Blog Post

The Shortage of Skilled Tradespeople

  • By Admin
  • 05 Nov, 2018

When it comes down to it, it’s really about the stigma.

For high schoolers with any ambition, a career as a blue-collar worker seems like settling for something less. It seems like selling yourself short, or giving up on your dreams – or, to be honest, it seems like admitting you’re not smart enough for an office job.

Skilled Tradespeople helping each other

But if the true measure of success in a career is financial stability, not to mention job stability, then training in the trades is becoming a nearly surefire path to that success for young Canadians.

With the retirement of thousands of baby boomers who make up a majority of tradespeople, Canada, and the construction industry in particular, is facing a looming crisis.
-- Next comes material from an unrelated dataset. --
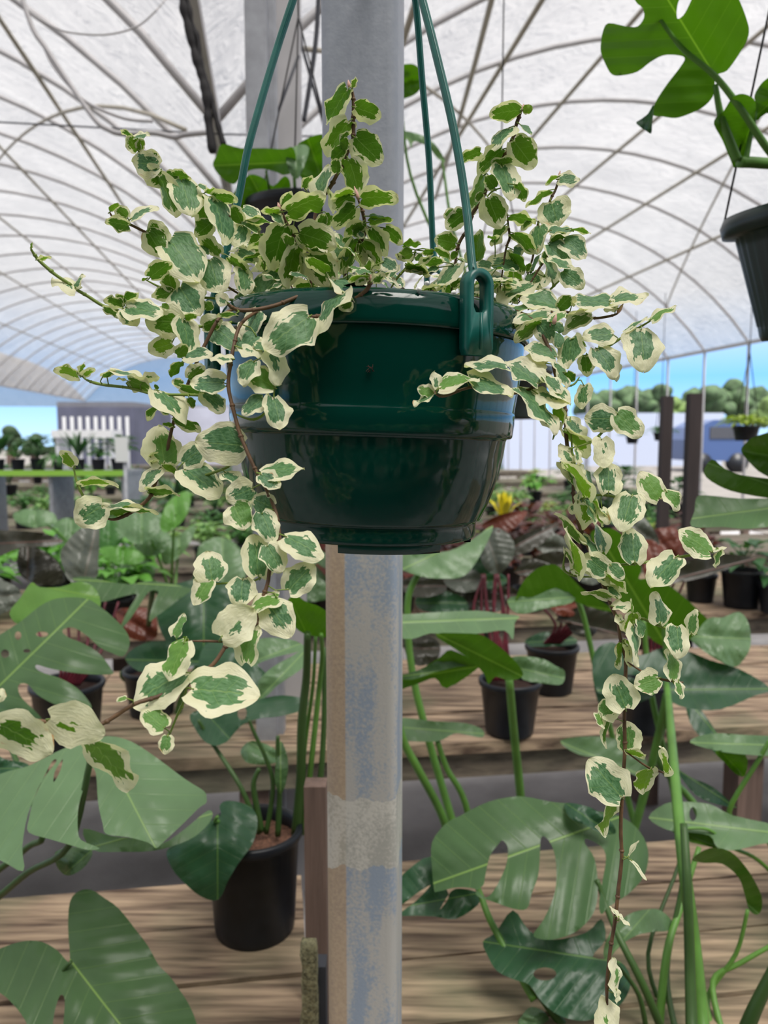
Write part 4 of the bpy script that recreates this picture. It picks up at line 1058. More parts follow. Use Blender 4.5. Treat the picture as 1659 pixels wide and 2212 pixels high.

The industry is becoming more and more desperate for skilled tradespeople.

Rory Kulmala, chief executive of the Vancouver Island Construction Association, expects B.C. to be short about 15,000 skilled tradespeople by 2025.

So how do we fix this? How can we encourage more young people to pursue the plethora of well-subsidized training programs designed to funnel them into stable, well-paid trades that will always be in demand?

Daniel Greenhalgh, ENM’s co-founder, says the problem is simple – these are jobs that not many people want to do.

“There’s no doubt that these jobs are hard, dirty work. You’re carrying 105 pound batteries, you’re covered in grease, you’ve got to start from the bottom and really work your way up. But the fact is, in a lot of trades, you can get a six-figure job right out of college or a training program in a career that’ll last you for the rest of your life. You can set yourself up for an early retirement, have plenty of savings and raise a family fairly comfortably as a worker in one of the Red Seal trades.”

Daniel says it’s hard to believe that at ENM, he can pay someone who’s essentially a broom pusher a higher salary than most sociologists with Master’s degrees can get in their careers. “It’s a lot harder to make six figures as, say, an IT guy than it is as a mechanic or a plumber. But it’s about supply and demand – there’ll never be a shortage of IT guys, or lawyers, or programmers that want to make video games. But there’s a huge need for Red Seal Tradespeople. And there are tons of programs and grants that make it financially and logistically easy to get the training you’d need. You can check out the Employment Program of B.C., the B.C. Access Grant for Labour Market Priorities through Student Aid B.C. – they have grants or programs to funnel people into the trades. But until that stigma is lifted, the shortage is going to continue. And it’s going to hurt the quality of worksmanship for the entire construction industry, not to mention other skilled trades, for the coming generation.”